Wednesday, March 16, 2005

Who are the people in your neighborhood?

This afternoon on a way to a meeting a walked through a neighborhood that is in the midst of serious gentrification. Passing each brick row home, I would glance at the door. Either they were shalacked in shiny new paint and adorned with bright brass knockers, or their varnish was peeling and the 1950's-era burnished stars still hung around the peep hole. On the window sills there were dying spider plants, silver candlesticks, geodes, china boxes, Pottery Barn-framed pictures, and yellowing papers. In the shadows of one entryway I spotted a stroller, and outside another home was a metal folding chair with a mangy pillow that had a big greasy spot in the middle. I walked around two painters' ladders just on one block.

Every time I move in an easterly direction in this city, I'm stuck by all the new construction.

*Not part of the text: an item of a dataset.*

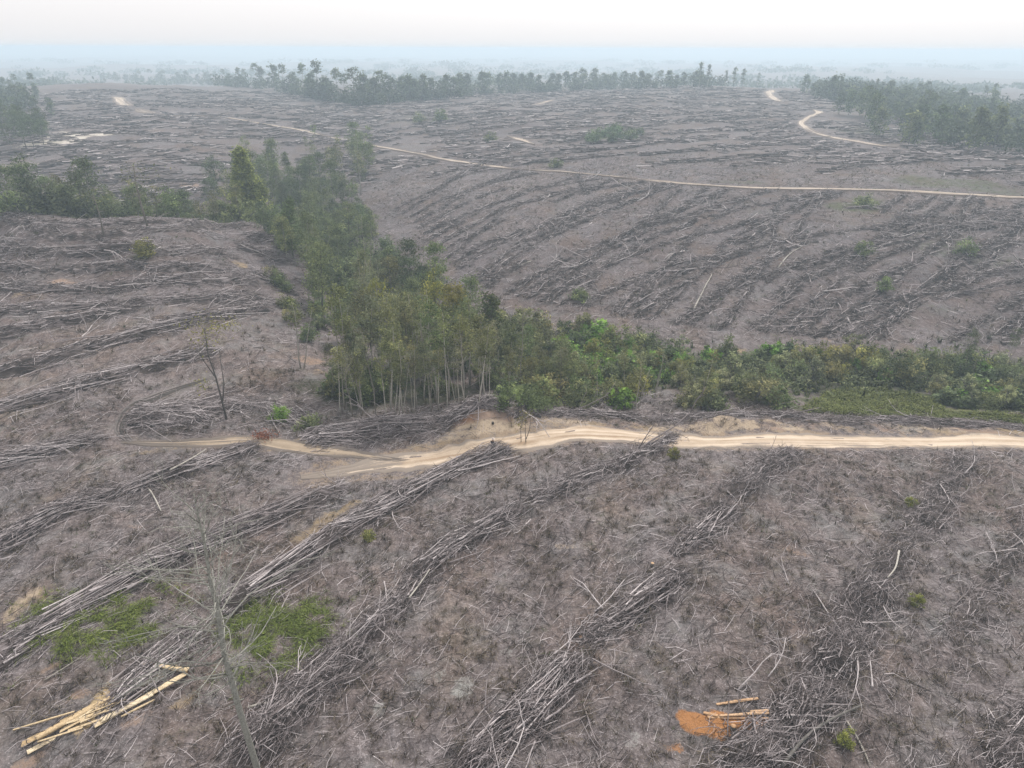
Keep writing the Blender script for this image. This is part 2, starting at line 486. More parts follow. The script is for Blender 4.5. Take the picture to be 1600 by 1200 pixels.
M_SAWN = wood_mat('sawn_plank', [(0, (.46, .27, .14)), (1, (.66, .46, .29))], True)

def leaf_mat(name, stops, trans=.3):
    m, nt, b = new_mat(name, .7)
    t = attr(nt, 'tint'); oi = nt.nodes.new('ShaderNodeObjectInfo')
    c = mixc(nt, 1.0, ramp(nt, t.outputs['Fac'], stops), oi.outputs['Color'], 'MULTIPLY')
    nt.links.new(c, b.inputs['Base Color'])
    tr = nt.nodes.new('ShaderNodeBsdfTranslucent'); nt.links.new(c, tr.inputs[0])
    mx = nt.nodes.new('ShaderNodeMixShader'); mx.inputs[0].default_value = trans
    nt.links.new(b.outputs[0], mx.inputs[1]); nt.links.new(tr.outputs[0], mx.inputs[2])
    nt.links.new(mx.outputs[0], nt.nodes['Material Output'].inputs[0])
    return m
M_LEAF = leaf_mat('foliage', [(0, (.030, .037, .018)), (.40, (.105, .120, .060)), (.8, (.215, .230, .115)), (1, (.33, .33, .17))])
M_GRASS = leaf_mat('grass_blades', [(0, (.05, .065, .015)), (.5, (.11, .15, .035)), (1, (.22, .26, .08))])
M_TUFT = leaf_mat('dead_tufts', [(0, (.045, .037, .028)), (.5, (.115, .097, .074)), (.85, (.22, .19, .155)), (1, (.34, .30, .26))], .15)

# ------------------------------------------------------------------ painted soil on the land
SOIL = np.zeros(GX.shape + (4,))
def paint(mask, col):
    a = mask[..., None]
    SOIL[..., :3] = np.where(mask[..., None] > SOIL[..., 3:4] * .5, np.array(col), SOIL[..., :3])
    SOIL[..., 3] = np.maximum(SOIL[..., 3], mask)
SAND, TAN, ORANGE, RED, CHALK, PINK = (.55, .44, .32), (.36, .275, .17), (.50, .235, .085), (.24, .10, .05), (.42, .42, .40), (.38, .275, .21)
GREEN = (.075, .095, .030)
for px, py, rx, ry, rot, col, k in [
    (790, 668, 8, 4.2, 0, SAND, 1), (730, 685, 5, 2.5, 0, SAND, .9), (850, 655, 7, 2.2, 0, SAND, .8), (900, 662, 6, 1.6, 0, SAND, .8), (757, 637, 4.4, 2.0, 0, RED, 1.2), (725, 650, 2.4, 1.4, 0, (.34, .19, .11), .9),
    (800, 648, 7, 2, 0, PINK, .8), (690, 700, 6, 1.6, 0, TAN, .9), (1150, 661, 4.5, 1.6, 0, SAND, 1), (1100, 667, 4, 1.1, 0, SAND, .8), (1240, 668, 6, 1.0, 0, SAND, .7), (1290, 664, 4, 1.1, 0, PINK, .7), (1480, 672, 6, .9, 0, SAND, .8),
    (1580, 676, 6, 1.0, 0, SAND, .8), (1400, 672, 5, .8, 0, SAND, .6), (1000, 662, 6, .8, 0, TAN, .5), (410, 684, 2.2, 1.0, 0, RED, .8), (560, 722, 7, 1.4, 0, TAN, .8), (300, 695, 8, 1.5, 0, TAN, .6), (440, 695, 6, 1.4, 0, TAN, .7),
    (1100, 1132, 2.1, .85, 0, ORANGE, 1.7), (1150, 1130, 2.5, .75, 0, ORANGE, 1.6), (1185, 1128, 1.2, .5, 0, ORANGE, 1.1), (1050, 1168, 1.0, .5, 0, ORANGE, .7),
    (505, 818, 3.6, 1.3, -45, TAN, .9), (540, 796, 2.6, 1.0, -45, TAN, .8), (470, 838, 2.0, .9, -45, TAN, .8), (30, 945, 2.6, 1.0, -40, SAND, .8), (75, 925, 2, .8, -40, TAN, .6), (270, 882, 1.8, .9, 0, TAN, .7), (80, 1042, .9, .6, 0, PINK, .9), (120, 1088, 1.1, .6, 0, PINK, .8),
    (215, 1125, 1.6, .8, 0, PINK, .6), (40, 1195, 1.6, .8, 0, PINK, .8), (20, 965, 1.2, .6, 0, SAND, .7), (220, 820, 1.4, .7, 0, PINK, .5), (690, 1140, 1, .8, 0, TAN, .35), (290, 1095, 1.4, .8, 0, TAN, .7),
    (725, 1075, 1.0, 1.2, 0, CHALK, .8), (690, 1060, .8, .8, 0, CHALK, .6), (595, 1110, .8, .9, 0, CHALK, .7), (790, 1020, .9, .6, 0, CHALK, .6), (985, 1155, .8, .9, 0, CHALK, .6), (885, 855, 1.2, .6, 0, SAND, .6), (1240, 862, 1.4, .6, 0, PINK, .6), (1185, 870, 2, 1, 0, CHALK, .4), (1280, 920, 2.4, 1.2, 0, CHALK, .45), (1290, 1000, 3, 1.6, 0, CHALK, .3), (1110, 880, 2, 1.2, 0, PINK, .3),
    (95, 440, 3.0, 1.6, 0, PINK, .9), (30, 460, 3, 1.6, 0, TAN, .6), (245, 498, 1.6, .8, 0, PINK, .8), (480, 562, 2.6, 1.6, 0, PINK, 1), (500, 580, 3, 1, 0, TAN, .6), (375, 415, 1.5, 3, 0, TAN, .9), (340, 600, 4, 1.4, 0, PINK, .4), (430, 620, 5, 2, 0, PINK, .35),
    (1155, 549, 1.8, 1.6, 0, TAN, 1), (1240, 541, 1.1, 1.8, 0, SAND, .8), (1290, 530, 2.4, 1.2, 0, PINK, .6), (620, 745, 4, 1.2, 0, TAN, .5),
    (92, 217, 12, 26, 0, (.72, .66, .58), 1.3), (140, 211, 12, 7, 30, (.70, .64, .56), 1.2), (68, 224, 10, 12, 0, (.6, .55, .47), .9), (295, 289, 4, 3, 0, PINK, .9), (70, 255, 14, 2.5, 12, (.5, .42, .36), .9), (20, 259, 9, 2.5, 12, (.5, .42, .36), .9),
    (1340, 320, 10, 9, 0, GREEN, .8), (1480, 285, 22, 12, 0, GREEN, .7), (1560, 300, 12, 7, 0, GREEN, .7), (1150, 285, 12, 4, 0, GREEN, .6), (1250, 310, 16, 5, 0, (.12, .085, .06), .6), (1500, 395, 16, 7, 0, GREEN, .55), (1200, 330, 10, 5, 0, GREEN, .4), (1400, 360, 14, 7, 0, GREEN, .45),
    (1450, 480, 7, 4, 0, GREEN, .4), (230, 395, 4, 3, 0, GREEN, .9), (470, 655, 3, 1.2, 0, GREEN, .7), (1540, 770, 6, 6, 0, GREEN, .35), (1480, 850, 4, 6, 40, GREEN, .3),
    (1375, 628, 9, 4.2, 0, (.17, .17, .075), 1.3), (1330, 640, 9, 2.4, 0, GREEN, 1.1), (1450, 640, 12, 2.4, 0, (.15, .16, .06), 1), (1560, 652, 9, 1.8, 0, GREEN, 1), (1540, 632, 16, 4, 0, GREEN, 1.2), (1260, 640, 8, 2, 0, GREEN, 1),
    (600, 235, 30, 20, 0, (.13, .12, .07), .4), (680, 185, 40, 22, 0, (.10, .11, .06), .5), (1460, 215, 50, 30, 0, GREEN, .8), (970, 215, 16, 14, 0, GREEN, .8),
    (400, 182, 40, 22, 0, (.10, .10, .07), .35)]:
    paint(blob(px, py, rx, ry, rot) * k, col)
_r = random.Random(3)
for x_ in range(840, 1660, 34):
    y_ = float(np.interp(x_, [860, 920, 980, 1050, 1100, 1200, 1600], [680, 677, 679, 687, 690, 687, 690]))
    paint(blob(x_, y_ - _r.uniform(11, 19), _r.uniform(2, 5), _r.uniform(.7, 1.5)) * _r.uniform(.45, 1.0), _r.choice([SAND, SAND, PINK, TAN]))
    paint(blob(x_ + 9, y_ + 11, _r.uniform(1.5, 3), .7) * _r.uniform(.3, .8), _r.choice([SAND, PINK]))
STREAM_PX = [(1640, 590), (1500, 590), (1300, 590), (1100, 582), (950, 570), (820, 556), (720, 545), (640, 505), (600, 470), (565, 430), (525, 385), (480, 350), (470, 315), (500, 285)]
STREAM = path(STREAM_PX, 3.0)
SD = dist_to(GX, GY, STREAM, 60)
paint(smooth(13, 5, SD + 4 * (fbm(GX / 5, GY / 5, 3, 9) - .5)) * .95, (.055, .060, .028))
paint(blob(640, 615, 17, 7, 0) * 1.1, (.055, .060, .030)); paint(blob(145, 1108, 2.6, .75, -52) * 1.2, (.62, .47, .26))
SOIL[..., 3] *= smooth(-.8, .4, ROADD) * .25 + .75
SOIL[..., 3] = np.clip(SOIL[..., 3], 0, 1.3)
SANDD = np.minimum(dist_to(GX, GY, PATHS[0][1][::4]), 99) - 2.1
edge = smooth(2.4, 0, SANDD) * smooth(160, 90, GD)        # loose sand thrown out beside the road
paint(edge * .55, (.38, .29, .20))

# ------------------------------------------------------------------ ground sheet
nr, nc = GX.shape
idx = np.arange(nr * nc).reshape(nr, nc)
gq = np.stack([idx[:-1, :-1], idx[:-1, 1:], idx[1:, 1:], idx[1:, :-1]], -1).reshape(-1, 4)
gm = mesh_from('ground', np.stack([GX, GY, GZ], -1).reshape(-1, 3), gq, np.zeros((0, 3), int), M_GROUND, smooth_=True)
ca = gm.color_attributes.new('soil', 'FLOAT_COLOR', 'POINT')
ca.data.foreach_set('color', SOIL.reshape(-1).astype(np.float32))
# dense cover of old brash on the slopes beyond the stream, patchier on the left hill
brash = np.clip(smooth(92, 150, GD) * (.55 + .9 * (fbm(GX / 26, GY / 26, 3, 91) - .3)), 0, 1) * smooth(1500, 800, GD)
gm.attributes.new('brash', 'FLOAT', 'POINT').data.foreach_set('value', brash.ravel().astype(np.float32))
tag(link('ground', gm), kind='structure')

def under(x, y):
    return float(_interp(ROADD, x, y))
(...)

One the one hand, there is a real excitement I feel looking at these fixed up row-houses and renovated buildings. Their freshness conveys hope and energy in areas that to me appear dull and depressed. But my enhusiasm is tempered.

Across the street from the organization I work for (here after referred to as The Org), two new condominium buildings have been erected and the penthouses are going for a million bucks. Ironically, The Org chose its location because the area was home to many of the people we serve, ie: low-income families. These families are now getting pushed into other poorer, more dangerous areas of the city, and The Org's long-range plan now includes a likely move to a new site, least we become inaccessible to those we are trying to support.

There are studies that show school children living in poverty who attend mixed-income schools perform better. It's an asset for children to become aware of a variety of economic circumstances through their peers at a young age. But my experience of these new mixed-income neighborhoods makes me appreciate what a delicate balance it takes to create a thriving, economically-diverse area.

Do I believe in mixed-income housing? Absolutely! As these new neighborhoods boom, boom, boom... explode! families who have been living there for the last decade shouldn't be uprooted because their rent is skyrocketing now that they live in a newly desirable area. They should be able to benefit from the economic turn-around, and their kids should be able to benefit from going to school with more affluent kids, and spending time around over-academically-educated adults. And in theory, I want to live in one of these mixed-income areas. But in reality, when I leave my friend D's house at night to walk home, alternately passing picket fence and chain link fence, my sense of safety vanishes, and I hail a cab to take me the 1/2 mile to my doorstep.